* [Data shown]:
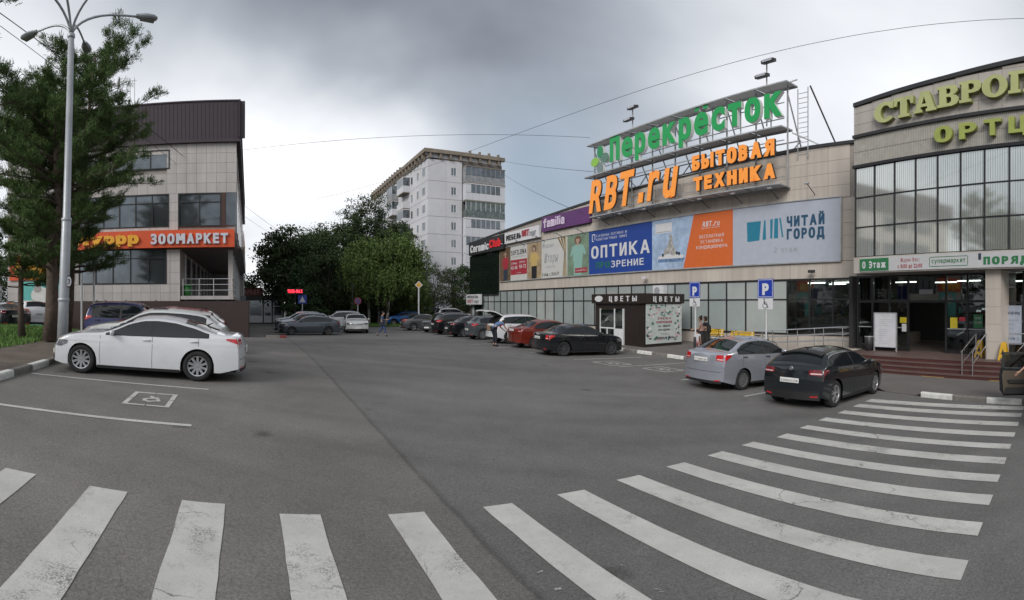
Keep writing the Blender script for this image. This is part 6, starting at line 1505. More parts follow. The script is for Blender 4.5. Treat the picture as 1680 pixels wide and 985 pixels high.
for i in range(0, 13, 2): x, y = LW(-30.42, pts_[i][1]); MB().box(-30.46, -30.38, pts_[i][1]-.04, pts_[i][1]+.04, T(x, y)-.1, .24).build('fence_post', M_DARKM, fe)

# pavilion with white window frames and red roof sign, far left of the road
PA = -62.0; pz = -2.35
pv_ = thing('pavilion', 'low dark trade pavilion with white framed windows beyond the fence', 'pavilion', (PA, 2, pz), phi=PHI)
MB().box(PA-6, PA-.05, -3.4, 4.2, pz-.3, 1.0).build('wall', mat('pavilion_dark', (.05, .04, .04), rough=.6), pv_)
MB().box(PA-6.2, PA+.5, -3.6, 4.4, .55, 1.05).build('roof_band', M_KBR, pv_)
for i, (n0, n1) in enumerate(((-3.0, -1.7), (-1.5, -.2), (0, 1.6), (1.75, 2.7), (2.85, 4.0))):
    f_ = MB(); f_.box(PA-.04, PA+.04, n0, n1, pz+.1, pz+.95); f_.box(PA-.04, PA+.04, n0, n0+.1, pz+.95, .40); f_.box(PA-.04, PA+.04, n1-.1, n1, pz+.95, .40); f_.box(PA-.04, PA+.04, n0, n1, .40, .5); f_.box(PA-.04, PA+.04, n0+.1, n1-.1, -.35, -.25)
    wo = f_.build('window_frame' if i != 3 else 'door_frame', M_PVC, pv_); MB().box(PA-.03, PA, n0+.1, n1-.1, pz+.95 if i != 3 else pz+.1, .40).build('pane', M_LG, wo)
sg = thing('roof_sign', 'faded red roof sign standing on the dark pavilion', 'sign', (PA, 0, 1.1), phi=PHI)
MB().box(PA-.3, PA-.2, -3.2, 1.6, 1.06, 2.0).build('sign_board', mat('faded_red_sign', (.20, .06, .055), rough=.6, var=.3, scale=1.0), sg); text('АВТОМАРКЕТ', (PA-.19, -2.8, 1.25), 4.0, .5, mat('faded_pink', (.40, .22, .2)), sg, kind='s', bold=.03)
sg = thing('led_sign', 'glowing red LED line of text in front of the dark spruce', 'sign', (PA+8, 5.2, 0), phi=PHI)
lth = (484-840)/F; r_ = 49.0; lx, ly = AN(r_*math.sin(lth), r_*math.cos(lth))
MB().box(lx-.1, lx, ly-.80, ly+.80, .98, 1.46).build('display_panel', M_BLACKS, sg); text('ТЕЛЕ-МАХ', (lx+.01, ly-.72, 1.08), 1.44, .30, mat('led_red', (.9, .05, .08), emit=(1, .03, .06), es=1.6, var=0), sg, kind='s', bold=.04)
MB().tube([(lx-.05, ly, -2.6), (lx-.05, ly, 1.2)], .05, 6).build('post', M_DARKM, sg)

# ------------------------------------------------------------------ nine-storey panel block
CA, CN = -76.8, 27.9; WT = 23.3; AL = -112.6
M_PAN = mat('apartment_panel', (.52, .52, .54), rough=.8, var=.09, scale=.25, objco=False)
M_PANJ = mat('apartment_joint', (.13, .125, .12), rough=.9, var=.1)
M_CONC = mat('weathered_concrete', (.20, .17, .135), rough=.9, var=.3, scale=.8)
ap = thing('apartment_block', 'nine-storey pale panel apartment block with glazed balconies behind the birches', 'building', (CA, CN, -2.5), phi=PHI)
FZ = [1.3+2.85*i for i in range(8)]   # window centre heights
MB().box(AL, CA-.12, CN+.12, 41.3, -3, WT).build('wall', M_PANJ, ap)
fl = [-3.0, -.15]+[-.15+2.85*i for i in range(1, 9)]; fl[-1] = WT-.05
# end wall panels (facing +a) and long wall panels (facing -n)
ew = [(31.95, 32.95)]
for k in range(len(fl)-1):
    z0, z1 = fl[k]+.02, fl[k+1]-.03
    MB().box(CA-.12, CA, CN+.02, 31.0, z0, z1).build('wall_panel', M_PAN, ap)
    # window panel with an opening
    zc_ = (fl[k]+fl[k+1])/2; w0, w1 = 31.9, 32.85; za, zb = zc_-.65, zc_+.65
    m_ = MB(); m_.box(CA-.12, CA, 31.03, w0, z0, z1); m_.box(CA-.12, CA, w1, 33.85, z0, z1); m_.box(CA-.12, CA, w0, w1, z0, za); m_.box(CA-.12, CA, w0, w1, zb, z1); m_.build('wall_panel', M_PAN, ap)
    fr = MB(); fr.box(CA-.1, CA+.03, w0, w1, za-.06, za+.03); fr.box(CA-.1, CA-.02, w0, w0+.07, za+.03, zb); fr.box(CA-.1, CA-.02, w1-.07, w1, za+.03, zb); fr.box(CA-.1, CA-.02, w0+.07, w1-.07, zb-.07, zb); fr.box(CA-.1, CA-.03, (w0+w1)/2-.03, (w0+w1)/2+.03, za+.03, zb-.07)
    fo = fr.build('window', M_PVC, ap); MB().box(CA-.095, CA-.07, w0+.07, w1-.07, za+.03, zb-.07).build('pane', M_LG, fo)
# balcony stack on the end wall
BW0, BW1, BD = 34.0, 41.2, 1.25
styles = ['white', 'white', 'white', 'glazed', 'white', 'glass', 'white2', 'oldgrey']
M_BWH = mat('balcony_white', (.52, .53, .56), rough=.5, var=.05); M_BGR = mat('balcony_grey', (.24, .25, .26), rough=.8, var=.3, scale=2); M_BGL = mat('balcony_green_glass', (.10, .125, .12), rough=.15, var=.5, scale=1.5)
for k in range(8):
    zf = fl[k+1]-.0 if k < 8 else 0; zf = -.15+2.85*k
    b = MB(); b.box(CA, CA+BD, BW0-.1, BW1+.1, zf-.14, zf).build('balcony_slab', M_CONC if k > 5 else M_PAN, ap)
    bo = ap.children[-1]; stl = styles[k]
    mw = {'white': M_BWH, 'white2': M_BWH, 'glass': M_BGL, 'glazed': M_BWH, 'oldgrey': M_BGR}[stl]
    h0 = 1.15
    for i in range(6): w_ = (BW1-BW0)/6; MB().box(CA+BD-.05, CA+BD, BW0+i*w_+.01, BW0+(i+1)*w_-.01, zf+.001, zf+h0).build('balcony_panel', mw, bo)
    MB().box(CA, CA+BD-.06, BW0-.02, BW0+.03, zf+.001, zf+(2.6 if stl != 'glass' else 1.2)).build('balcony_side', mw, bo)
    nw = 8
    for i in range(nw):
        w_ = (BW1-BW0)/nw; solid = stl in ('white2', 'white') and i in (0, nw-1)
        MB().box(CA+BD-.04, CA+BD-.01, BW0+i*w_+.05, BW0+(i+1)*w_-.05, zf+h0+.05, zf+2.5).build('balcony_pane', mw if solid else (M_LG if stl != 'glass' else M_BGL), bo)
        MB().box(CA+BD-.06, CA+BD, BW0+i*w_-.04, BW0+i*w_+.045, zf+h0, zf+2.55).build('balcony_post', M_BWH if stl != 'oldgrey' else M_BGR, bo)
    MB().box(CA+.0, CA+BD+.02, BW0-.05, BW1+.05, zf+2.56, zf+2.70).build('balcony_head', mw if stl != 'oldgrey' else M_CONC, bo)
MB().box(AL, CA-.13, CN+2, 41.3, WT, WT+.2).build('roof_slab', M_CONC, ap)
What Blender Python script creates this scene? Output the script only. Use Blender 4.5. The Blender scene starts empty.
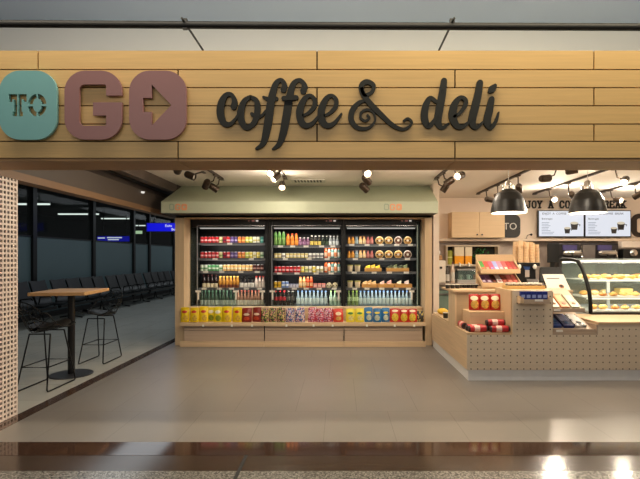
import bpy, math, random
from mathutils import Vector, Matrix
random.seed(7)
S = bpy.context.scene
COL = S.collection
PI = math.pi
F, CX, CY, EYE = 455.0, 340.0, 258.0, 1.5
def X(px, Y): return (px - CX) * Y / F
def Z(py, Y): return EYE - (py - CY) * Y / F

# ------------------------------------------------------------------ materials
def lin(c):
    r = []
    for v in c[:3]:
        v /= 255.0
        r.append(v / 12.92 if v <= 0.04045 else ((v + 0.055) / 1.055) ** 2.4)
    return (*r, 1.0)
MATS = {}
def base(name):
    m = bpy.data.materials.new(name); m.use_nodes = True
    nt = m.node_tree; b = nt.nodes['Principled BSDF']
    return m, nt, b
def M(rgb, rough=.5, metal=0., noise=.06, scale=12, spec=.5, trans=0., alpha=1.):
    k = (tuple(rgb), rough, metal, noise, scale, spec, trans, alpha)
    if k in MATS: return MATS[k]
    m, nt, b = base('surface'); N = nt.nodes.new; L = nt.links.new
    c = lin(rgb)
    tc = N('ShaderNodeTexCoord'); no = N('ShaderNodeTexNoise'); no.inputs['Scale'].default_value = scale
    mx = N('ShaderNodeMix'); mx.data_type = 'RGBA'
    mx.inputs[6].default_value = tuple(v * (1 - noise) for v in c[:3]) + (1,)
    mx.inputs[7].default_value = tuple(min(1, v * (1 + noise)) for v in c[:3]) + (1,)
    L(tc.outputs['Object'], no.inputs['Vector']); L(no.outputs['Fac'], mx.inputs[0]); L(mx.outputs[2], b.inputs['Base Color'])
    b.inputs['Roughness'].default_value = rough; b.inputs['Metallic'].default_value = metal
    b.inputs['Specular IOR Level'].default_value = spec
    b.inputs['Transmission Weight'].default_value = trans; b.inputs['Alpha'].default_value = alpha
    MATS[k] = m; return m
def EM(rgb, strength):
    k = ('em', tuple(rgb), strength)
    if k in MATS: return MATS[k]
    m, nt, b = base('glowing'); b.inputs['Base Color'].default_value = (.01, .01, .01, 1); b.inputs['Roughness'].default_value = .4
    b.inputs['Emission Color'].default_value = lin(rgb); b.inputs['Emission Strength'].default_value = strength
    MATS[k] = m; return m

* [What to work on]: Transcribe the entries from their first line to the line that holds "for i in range(0, 13, 2): x, y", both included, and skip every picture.

* [Answer to this exercise]:
Keep writing the Blender script for this image. This is part 6, starting at line 1505. More parts follow. The script is for Blender 4.5. Treat the picture as 1680 pixels wide and 985 pixels high.
for i in range(0, 13, 2): x, y = LW(-30.42, pts_[i][1]); MB().box(-30.46, -30.38, pts_[i][1]-.04, pts_[i][1]+.04, T(x, y)-.1, .24).build('fence_post', M_DARKM, fe)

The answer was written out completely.